2a) Add in all the other good universities in the UK that are not being drawn on.
3) If we look back to WW2, government and politics had a higher proportion of e.g. scientists (and not just zoologists). Mental diversity is not a silver bullet for groupthink, but it can help. I've been writing for years about the lack of STEM types in politics not because they are so, so special, but because so many of our big policy challenges involve STEM issues and sometimes PPE/Law/Econ just isn't enough background - but that is the majority of our MPs.
4) Career learning - you mention this, but it needs a bit more attention. The PPEists who go in for lifelong learning largely appear to be those who don't go into politics. Is that PPE's fault - probably not, more about political culture, but it does matter.
5) "PPE" is not even a single thing - there are some really educationally valuable routes through the degree and some "slide by in a glib way" options - again, there appears to be a correlation between the sliders and "going into politics.
6) PPE culture isn't just about politicians, it also covers a lot of the kind of journalists we expect to be examining our politicians. (c.f. the beginning of the PPE long read) - and the groupthink of assumptions does rather matter. It's not "ditch all the PPEs" but asking about the balance & diversity.

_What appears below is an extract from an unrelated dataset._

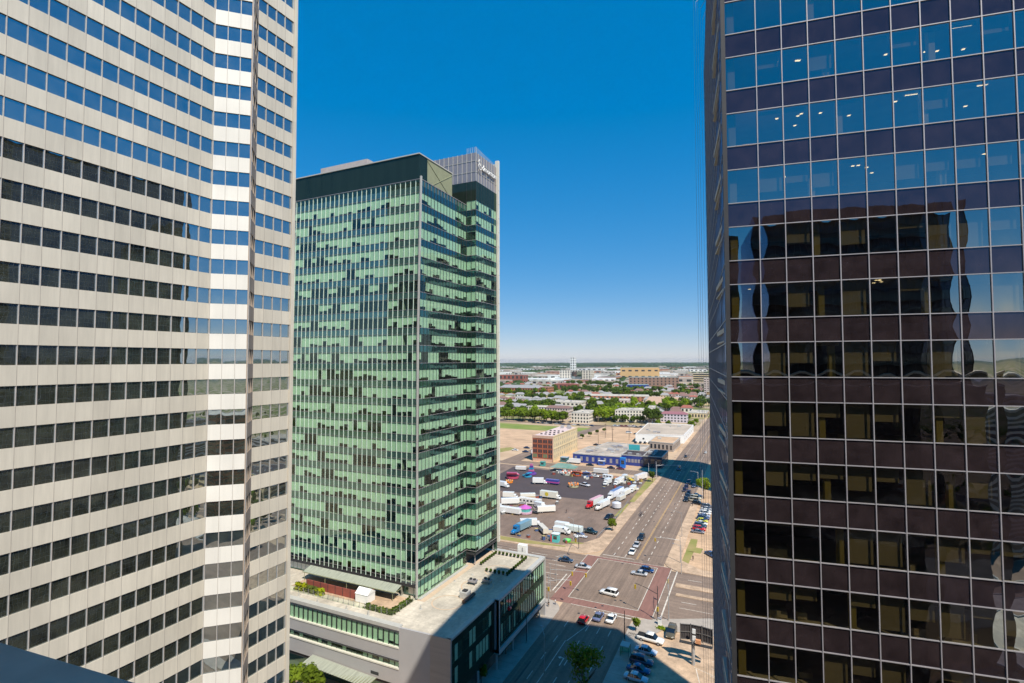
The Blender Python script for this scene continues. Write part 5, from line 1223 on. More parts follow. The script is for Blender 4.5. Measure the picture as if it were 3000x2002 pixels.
# moving cars
put(car(RED, 'red hatchback in the left lane at the edge of the tower shadow', 'hatch', 'car'), 8.3, -12.0, 4)
put(car((.13, .15, .26), 'slate blue car waiting at the stop line between the red and the white car', 'sedan', 'car'), 11.4, -8.6, 2)
put(car(WHT, 'white sedan at the stop line, right of the slate blue car', 'sedan', 'car'), 14.7, -8.2, 2)
put(car(WHT, 'white utility wagon turning in the middle of the junction', 'wagon', 'car'), 10.4, 6.2, 216+60)
put(car(SIL, 'silver sedan crossing the junction on the left brick crosswalk', 'sedan', 'car'), -2.3, 21.6, 84)
put(car((.03, .05, .09), 'dark grey car on the avenue left of the junction behind the signal pole', 'sedan', 'car'), -9.2, 24.6, 88)
put(car((.01, .045, .16), 'dark blue hatchback crossing the junction beside the silver sedan', 'hatch', 'car'), 17.3, 27.6, 94)
put(car(SIL, 'silver sedan in front of the dark blue hatchback in the junction', 'sedan', 'car'), 15.6, 23.9, 268)
put(car(WHT, 'white car at the head of the queue coming down the street', 'sedan', 'car'), 9.6, 41.6, 180)
put(car(SIL, 'silver car second in the queue coming down the street', 'sedan', 'car'), 9.6, 49.2, 180)
put(car((.02, .025, .03), 'black car third in the queue coming down the street', 'suv', 'car'), 9.7, 57.6, 180)
put(car((.05, .09, .15), 'dark van in the shadow across the upper street', 'van', 'van'), 6.2, 194, 180)
put(car(WHT, 'white car far up the street beyond the shadow', 'sedan', 'car'), 16.5, 262, 0)
put(car(BLK, 'black car far up the street left of the white one', 'sedan', 'car'), 5.0, 240, 180)
# queue along the right kerb of the upper street (dark cars)
for i, (e, n_, k, l) in enumerate(((18.9, 121, 'suv', 'nearest black vehicle in the line waiting at the right kerb'), (18.7, 127.6, 'suv', 'second black vehicle in the line at the right kerb'), (18.6, 134.0, 'van', 'dark plum van third in the line at the right kerb'),
        (15.9, 140, 'sedan', 'dark car waiting beside the kerb line at the edge of the shadow'), (15.9, 146.5, 'suv', 'dark purple vehicle just inside the shadow'), (15.8, 159, 'suv', 'dark car fully inside the shadow of the upper street'), (19.3, 152, 'sedan', 'blue grey car in the shadow beside the kerb'))):
    put(car([(.015, .015, .018), (.02, .02, .025), (.035, .02, .04), (.03, .012, .02), (.04, .02, .05), (.02, .03, .05), (.06, .09, .16)][i], l, k, 'car'), e, n_, 180)
for i, (e, n_, c_, l) in enumerate(((22.6, 132, WHT, 'white car in the side lane beside the lime tree'), (22.7, 126.4, (.5, .47, .36), 'beige van below the white car near the lime tree'), (22.8, 121.5, (.42, .38, .30), 'tan van above the black utility vehicle'))):
    put(car(c_, l, 'van' if i else 'sedan', 'car'), e, n_, 92)
put(car(BLK, 'black utility vehicle on the forecourt beside a cluster of posts', 'suv', 'car'), 24.6, 116.5, 100)
put(car((.05, .09, .2), 'dark blue car at the edge of the bronze tower beyond the grass patch', 'sedan', 'car'), 35.0, 50.5, 140)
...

7) I'd look at your list again, minus David Cameron (who is such a cipher I think invoking "ideology" is difficult) and minus yourself, I think if you look closely you'll notice the ideological commonalities.
Posted by: Metatone | March 03, 2017 at 08:58 AM
The main things that I learned from studying PPE in be 80s were to avoid overgeneralisations and absolutes. Neither of these traits are present in the comments here. The group of 10 PPE graduates from my own college have gone on to teach, work in the oil and gas industry, campaign on the far left, go into business start-ups and work for the FT. These are the 5 or 6 that I can vaguely remember, but it is a diverse set of individuals with radically different backgrounds and outlooks.